Mikaela Shiffrin’s second run in Sunday’s giant slalom wasn’t just fast – it was fierce. The American star tied for fourth place at the World Cup stop, her best GS finish in nearly two years, channeling the aggression that has defined her career even as she battles the mental echoes of a brutal crash.
“It felt very aggressive on the second run,” Shiffrin said post-race, her voice steady but laced with that familiar fire. “There were a couple of spots I wasn’t as clean as possible, but it’s really exciting to be back in the top-15 seed again.”
Austria’s Julia Scheib seized her second GS victory of the season, clocking a combined 2:13.00 to edge Sweden’s Sara Hector by 0.57 seconds. New Zealand’s Alice Robinson, the Saturday winner, dropped to third after a second-run slip, while Shiffrin and Switzerland’s Camille Rast shared fourth at 1.17 seconds back.

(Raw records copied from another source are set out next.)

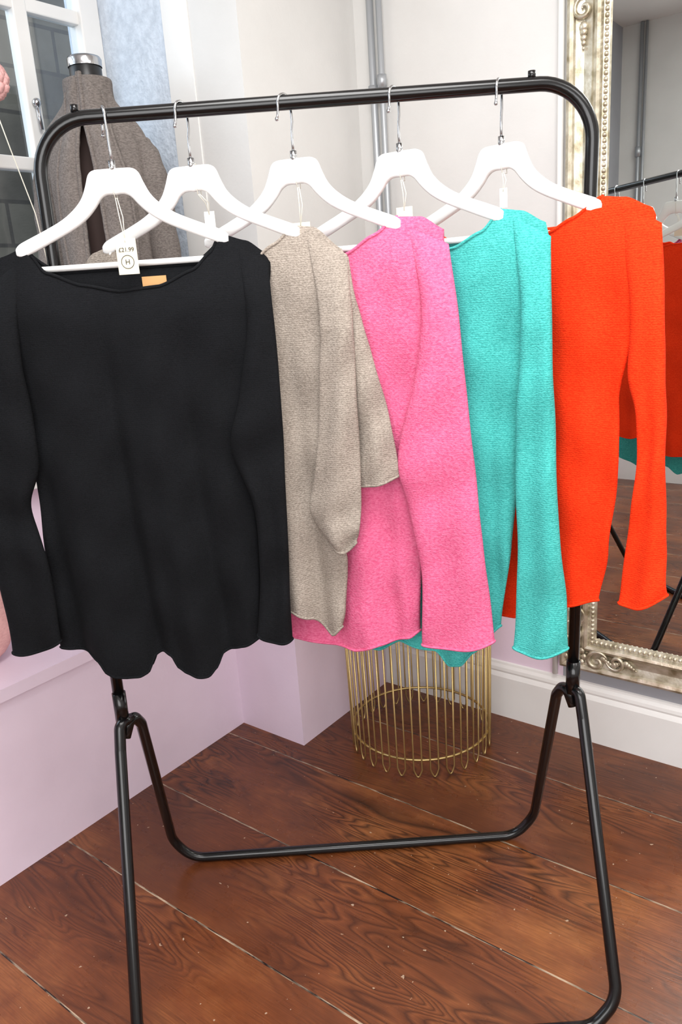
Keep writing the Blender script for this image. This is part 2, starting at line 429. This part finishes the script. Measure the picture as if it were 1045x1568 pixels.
# ---------------------------------------------------------------- sweaters
CUR=['black',0]
def A_(p):
    # convert a tape measurement taken with the garment at one swing angle to its final swing angle
    X0,t0=MEAS[CUR[0]];X1,t1,Yc=HG[CUR[0]];Yc=Yc+CUR[1];X1=X0*Yc/1.49
    c0,s0=math.cos(math.radians(t0)),math.sin(math.radians(t0));c1,s1=math.cos(math.radians(t1)),math.sin(math.radians(t1))
    s,z=p;Y0=1.49-s*s0;r=(X0+s*c0)/Y0
    q=(r*Yc-X1)/(c1+r*s1);Y1=Yc-q*s1
    return (q,1.452+(z-1.452)*Y1/Y0)
def A(l): return [A_(p) for p in l]
def AR(l): return [(z2,s2) for s2,z2 in (A_((s,z)) for z,s in l)]
def AT(l): return [(A_(a),A_(b)) for a,b in l]
def body(b_,mat,L,Rr,hem,neckf,zback,T,folds,seed,top,nw=96,nt=72,rip=1.0,drop=0.):
    """L,Rr: (z,s) side edges; hem (s,z); neckf (s,z); top: right shoulder (s,z)"""
    sh=[(-a,z) for a,z in top][::-1]+top
    nx0,nx1=neckf[0][0],neckf[-1][0]
    rnd=random.Random(seed);ph=[rnd.random()*6.28 for _ in range(6)]
    def tz(s,back):
        dz=-min(.05,max(0,-s-.13)*drop)
        if nx0<s<nx1:
            if back:
                u=min(abs(s-nx0),abs(s-nx1));return 1.564-(1.564-zback)*min(1,u/.05)**.7+dz
            return interp(neckf,s)+dz
        return interp(sh,s)+dz
    def foldy(s,z):
        t=max(0,min(1,(1.50-z)/.65))
        a=0
        for (fs,w,am) in folds:
            a+=am*math.exp(-((s-fs-.02*math.sin(z*3+ph[0]))/w)**2)
        a+=rip*(.0035*math.sin(s*55+ph[1]+1.5*math.sin(z*4+ph[2]))+.002*math.sin(s*95+ph[3]+z*5))
        a*=t**.7
        a+=.0022*math.sin(s*30+z*38+ph[4])*min(1,t*4)+.0014*math.sin(s*62-z*47+ph[5])*min(1,t*4)
        return a
    sl,sr_=interp(L,1.5),interp(Rr,1.5)
    def colpos(w,back,t):
        s0=sl+(sr_-sl)*w
        zt=tz(s0,back);zh=interp(hem,s0)
        z=zt+(zh-zt)*t
        s=interp(L,z)+(interp(Rr,z)-interp(L,z))*w
        e=1-abs(2*w-1)**3.5
        prof=max(0,e)**.5
        inneck=nx0<s0<nx1
        u=min(1,(zt-z)/.07)
        rise=(.55+.45*u) if inneck else (max(0,u))**.55
        if inneck:
            q=min(1,min(s0-nx0,nx1-s0)/.05);rise=q*rise+(1-q)*(max(0,u))**.55
        y=T*prof*rise
        y=(y if back else -y)+foldy(s,z)
        return Vector((s,y,z))
    loopw=[(w/nw,False) for w in range(nw+1)]+[(w/nw,True) for w in range(nw-1,0,-1)]
    rows=[[colpos(w,bk,(t/nt)) for w,bk in loopw] for t in range(nt+1)]
    b_.rings(rows,mat)
    b_.tube(rows[-1],.0028,mat,6,closed=True)
    for bk in (False,True):
        nk=[colpos(w/nw,bk,0) for w in range(nw+1) if nx0-.004<=sl+(sr_-sl)*w/nw<=nx1+.004]
        b_.tube(nk,.003,mat,6)
def sleeve(b_,mat,tab,T=.016,y0=-.012,seed=1,sag=.012,ns=64,nc=36,mirror=False,cr=1.0,drop=0.):
    rnd=random.Random(seed);p1,p2,p3=[rnd.random()*6.28 for _ in range(3)]
    sg=-1 if mirror else 1;rows=[]
    for i in range(ns+1):
        t=i/ns;a=crom([r[0] for r in tab],t);c=crom([r[1] for r in tab],t)
        a=Vector(a);c=Vector(c);ring=[]
        Ty=T*(min(1,t/.18))**.6*(1-.15*t)+.001
        yo=y0*(min(1,t/.25))
        for k in range(nc):
            th=2*math.pi*k/nc;cw=.5-.5*math.cos(th);sn=math.sin(th)
            q=a.lerp(c,cw)
            y=-math.copysign(abs(sn)**.8,sn)*Ty+yo
            y+=cr*min(1,t*1.6)*(.0050*math.sin(cw*8+p1+t*3)+.003*math.sin(t*19+cw*3+p2))
            y+=cr*.0025*math.sin(t*34+cw*5+p3)*min(1,t*3)
            dz=-sag*math.sin(math.pi*cw)*max(0,(t-.85)/.15)-drop
            ring.append(Vector((sg*q[0],y,q[1]+dz)))
        rows.append(ring if not mirror else ring[::-1])
    b_.rings(rows,mat)
    b_.tube(rows[-1],.0026,mat,6,closed=True)
def place(b_,name,bulge=0.,edge=0.,left=0.):
    X0,th,Yc=HG[CUR[0]]
    for v in b_.v:
        k=max(0,min(1,(1.555-v.z)/.12));k=k*k*(3-2*k)
        v.y-=bulge*k
        k2=max(0,min(1,(v.x-.12)/.14));v.y-=edge*k2*k
        k3=max(0,min(1,(-v.x-.05)/.15));v.y+=left*k3*k
    o=b_.obj(name);o.location=P(X0,Yc,0);o.rotation_euler=(0,0,YAW-math.radians(th));return o
def hs(h,lo,hi):
    a,b=h[0][0],h[-1][0];return [((s-a)/(b-a)*(hi-lo)+lo,z) for s,z in h]
# ---- black
CUR=['black',-.025];b_=MB();m=M['k_black']
Lb=AR([(1.5,-.29),(1.35,-.262),(1.237,-.25),(1.16,-.262),(1.087,-.264),(.943,-.272),(.74,-.279)])
Rb=AR([(1.5,.285),(1.35,.255),(1.2,.21),(1.0,.215),(.8,.198)])
hem=A([(-.282,.742),(-.205,.744),(-.178,.732),(-.160,.708),(-.140,.699),(-.115,.697),(-.088,.699),(-.068,.708),(-.050,.742),(-.030,.752),(-.010,.748),(.004,.722),(.020,.713),(.045,.711),(.072,.714),(.088,.728),(.104,.756),(.125,.765),(.15,.775),(.19,.797)])
nk=A([(-.205,1.566),(-.168,1.525),(-.089,1.497),(-.01,1.481),(.07,1.485),(.138,1.509),(.173,1.537),(.194,1.566)])
top=A([(.194,1.567),(.243,1.552),(.279,1.528),(.288,1.508)])
hem=hs(hem,interp(Lb,1.5),interp(Rb,1.5))
body(b_,m,Lb,Rb,hem,nk,1.520,.017,[(-.115,.045,-.022),(-.03,.018,.020),(.045,.035,-.022),(.11,.02,.018),(-.185,.022,.016),(.16,.02,-.012)],1,top)
sleeve(b_,m,AT([((.22,1.556),(.281,1.515)),((.235,1.42),(.286,1.378)),((.205,1.28),(.285,1.236)),((.179,1.185),(.280,1.12)),((.212,1.08),(.275,1.0)),((.212,.95),(.269,.90)),((.194,.812),(.266,.805))]),.014,-.022,3)
lt=[(A_(a),A_(b)) for a,b in [((-.22,1.56),(-.285,1.52)),((-.235,1.42),(-.325,1.40)),((-.235,1.28),(-.35,1.25)),((-.238,1.16),(-.365,1.10)),((-.274,1.065),(-.378,1.0)),((-.254,.95),(-.385,.9)),((-.258,.775),(-.385,.742))]]
sleeve(b_,m,[((-a[0],a[1]),(-b[0],b[1])) for a,b in lt],.016,-.022,4,mirror=True)
o=place(b_,'black_sweater',.03,.006)
b_=MB();b_.box((.028,-.009,1.480),(.072,-.007,1.503),M['label']);b_.obj('neck_label',o)
# ---- beige
CUR=['beige',0];b_=MB();m=M['k_beige']
Rr=AR([(1.5,.288),(1.35,.262),(1.2,.235),(1.06,.235),(.972,.257),(.864,.245),(.806,.230)])
Ls=[(1.5,-.26),(1.35,-.24),(1.2,-.22),(.8,-.21)]
hem=hs(A([(-.25,.83),(0,.84),(.127,.851),(.17,.838),(.224,.806),(.242,.83)]),-.26,interp(Rr,1.5))
nkr=A([(.1,1.51),(.155,1.54),(.196,1.567)]);top=A([(.196,1.567),(.232,1.562),(.283,1.522),(.290,1.506)])
nkf=lambda r:[(-s,z) for s,z in r][::-1]+[(0,r[0][1]-.016)]+r
body(b_,m,Ls,Rr,hem,nkf(nkr),1.53,.015,[(.12,.024,-.014),(-.1,.03,.008),(.165,.02,.016)],2,top,drop=.15)
sleeve(b_,m,AT([((.22,1.56),(.294,1.508)),((.24,1.44),(.305,1.44)),((.25,1.33),(.328,1.348)),((.27,1.22),(.356,1.228)),((.293,1.112),(.369,1.135))]),.010,-.002,5,.004)
sleeve(b_,m,AT([((.215,1.562),(.292,1.512)),((.238,1.42),(.300,1.42)),((.232,1.328),(.30,1.32)),((.211,1.161),(.298,1.15)),((.188,1.062),(.292,1.05)),((.228,1.005),(.281,1.012))]),.012,-.025,6,.018)
sleeve(b_,m,[((.19,1.53),(.255,1.49)),((.20,1.44),(.275,1.42)),((.21,1.33),(.29,1.348)),((.22,1.22),(.30,1.228)),((.22,1.07),(.32,1.1))],.012,0,5,mirror=True)
place(b_,'beige_sweater',0,.014,.004)
# ---- pink
CUR=['pink',0];b_=MB();m=M['k_pink']
nkr=A([(.1,1.515),(.161,1.542),(.205,1.567)]);top=A([(.206,1.567),(.251,1.563),(.291,1.54),(.300,1.512)])
Rr=AR([(1.5,.292),(1.35,.262),(1.2,.235),(1.0,.228),(.8,.216)])
Ls=[(1.5,-.25),(1.35,-.235),(1.2,-.21),(.8,-.20)]
hem=hs(A([(-.20,.755),(-.1,.75),(.03,.747),(.08,.747),(.14,.775),(.2,.80),(.22,.815)]),-.25,interp(Rr,1.5))
body(b_,m,Ls,Rr,hem,nkf(nkr),1.53,.015,[(.1,.03,-.014),(.04,.025,.012),(-.12,.03,-.008),(.16,.02,.012)],3,top,drop=.75)
tp=AT([((.22,1.562),(.300,1.515)),((.25,1.42),(.317,1.415)),((.232,1.30),(.331,1.276)),((.193,1.167),(.343,1.15)),((.208,1.07),(.352,1.05)),((.232,.95),(.362,.95)),((.226,.80),(.374,.84))])
sleeve(b_,m,tp,.015,-.024,7)
sl=[((.18,1.50),(.245,1.46)),((.20,1.42),(.265,1.39)),((.205,1.3),(.28,1.28)),((.2,1.15),(.285,1.15)),((.2,1.0),(.285,1.0)),((.2,.85),(.285,.85))]
sleeve(b_,m,sl,.014,0,8,mirror=True)
place(b_,'pink_sweater',0,.008,.01)
# ---- turquoise
CUR=['teal',0];b_=MB();m=M['k_teal']
nkr=A([(.11,1.512),(.167,1.534),(.203,1.566)]);top=A([(.204,1.566),(.24,1.56),(.282,1.538),(.291,1.508)])
Rr=AR([(1.5,.288),(1.35,.262),(1.15,.236),(.976,.219),(.811,.191)])
hem=hs(A([(-.22,.72),(-.097,.692),(-.041,.728),(.04,.722),(.075,.700),(.105,.712),(.14,.755),(.189,.811)]),-.25,interp(Rr,1.5))
body(b_,m,Ls,Rr,hem,nkf(nkr),1.53,.016,[(.14,.025,-.014),(.06,.03,.012),(-.1,.03,-.010),(.19,.015,.010)],4,top,drop=.6)
sleeve(b_,m,AT([((.22,1.562),(.292,1.515)),((.245,1.42),(.300,1.40)),((.243,1.30),(.307,1.25)),((.235,1.15),(.316,1.06)),((.240,.967),(.331,.91)),((.228,.79),(.336,.815))]),.015,-.022,9)
sleeve(b_,m,sl,.014,0,10,mirror=True)
place(b_,'turquoise_sweater',0,.006,.008)
# ---- red
CUR=['red',0];b_=MB();m=M['k_red']
nkr=A([(.1,1.526),(.147,1.545),(.196,1.573)]);top=A([(.197,1.574),(.239,1.568),(.283,1.548),(.299,1.515)])
Rr=AR([(1.5,.29),(1.35,.262),(1.245,.238),(1.143,.244),(.96,.228),(.866,.21)])
hem=hs(A([(-.24,.77),(.024,.785),(.1,.815),(.159,.846),(.22,.866)]),-.25,interp(Rr,1.5))
body(b_,m,Ls,Rr,hem,nkf(nkr),1.535,.016,[(.15,.025,-.012),(.08,.025,.012),(-.12,.03,-.01),(.19,.018,.010)],5,top,drop=.5)
sleeve(b_,m,AT([((.22,1.566),(.300,1.522)),((.255,1.42),(.313,1.415)),((.260,1.29),(.321,1.30)),((.278,1.21),(.327,1.20)),((.279,1.10),(.332,1.07)),((.268,1.0),(.337,.98)),((.256,.878),(.341,.91))]),.015,-.010,11)
sleeve(b_,m,sl,.014,0,12,mirror=True)
place(b_,'red_sweater',0,.004,0)

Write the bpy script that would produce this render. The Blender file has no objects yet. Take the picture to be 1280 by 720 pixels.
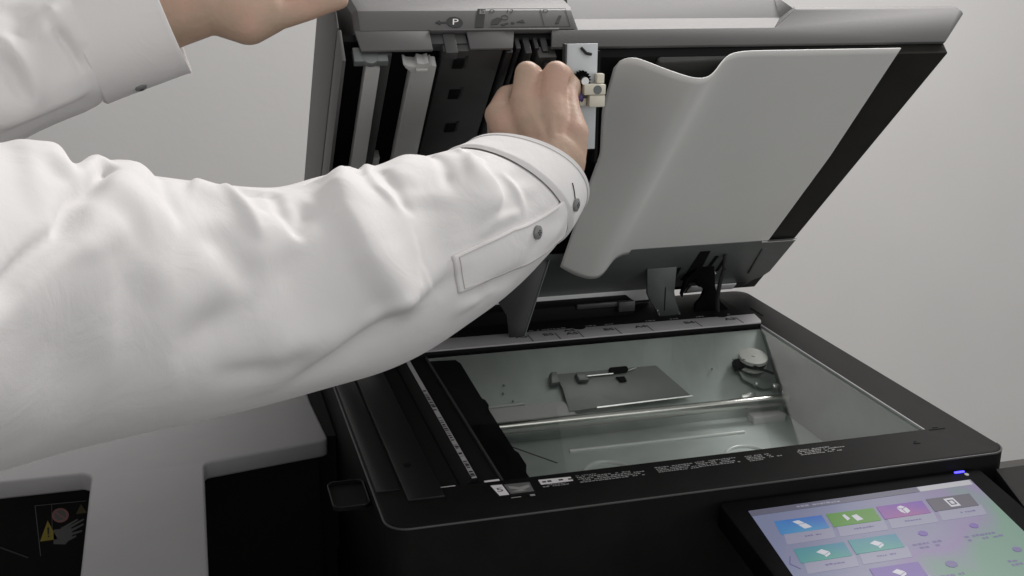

Starting the day in sixth after a cautious first run – 0.72 seconds off Scheib’s pace – Shiffrin unleashed in the afternoon leg, posting one of the day’s top splits to claw her way up. The 30-year-old bib 11 racer carved aggressively through the Flying Mile’s icy pitches, her edges biting despite variable light and a surface chewed by earlier starters.
The result marks progress in a discipline that’s tested Shiffrin like few others. She hasn’t podiumed in GS since January 2024, her form derailed by a November crash at Killington that left her with a deep puncture wound, torn obliques and lingering post-traumatic stress. Last season’s return was rocky: three seconds off the pace in early races, a fight just to qualify for second runs.
“Last year, I was returning from the injury and hoping that I could make it in the second run. I was three seconds behind the fastest girls with no hope of figuring out how to get faster,” Shiffrin reflected. “We’ve done a ton of work this summer to get to this place where I’m in the second run, I’m consistently top-10, around that area. … I’m building and it’s a really cool position to be in and there’s more work to do.”
Saturday’s sixth-place finish here – after sliding from third in her first run amid darkening skies and fog – was a solid step. Sunday’s tie for fourth builds on it, locking in an early start bib for future races and boosting her to fifth in the GS standings. Shiffrin, who swept the season’s first three slaloms, leads the overall World Cup by 122 points over Italy’s Lara Colturi.
Fellow American Paula Moltzan rocketed from 18th to sixth with a blistering second run, while Nina O’Brien’s day ended early with a first-run DNF after briefly holding third. Canada’s Valerie Grenier, third on home snow Saturday, also failed to finish her opener.
For Scheib, the win – her second career GS triumph after opening the season in Austria – caps a dominant North American swing. “It’s very special,” the 24-year-old said. “The slope wasn’t the easiest for me.”
Robinson’s three podiums in two weeks on this side of the Atlantic underscore the depth in women’s GS, where Scheib and Robinson now lead the crystal globe race. Shiffrin, sixth overall in the discipline, knows the bar is higher than ever.
“I think happy in ski racing – it’s a matter of perspective,” she added, flashing a grin that belied the grind. With St. Moritz’s speed events – two downhills and a super-G – looming next weekend, Shiffrin’s aggression signals she’s not just building: she’s charging.
The tour heads to the Swiss Alps, where the 2026 Olympic champ aims to blend her technical dominance with speed’s raw edge. If Sunday’s run is any indication, the field better brace.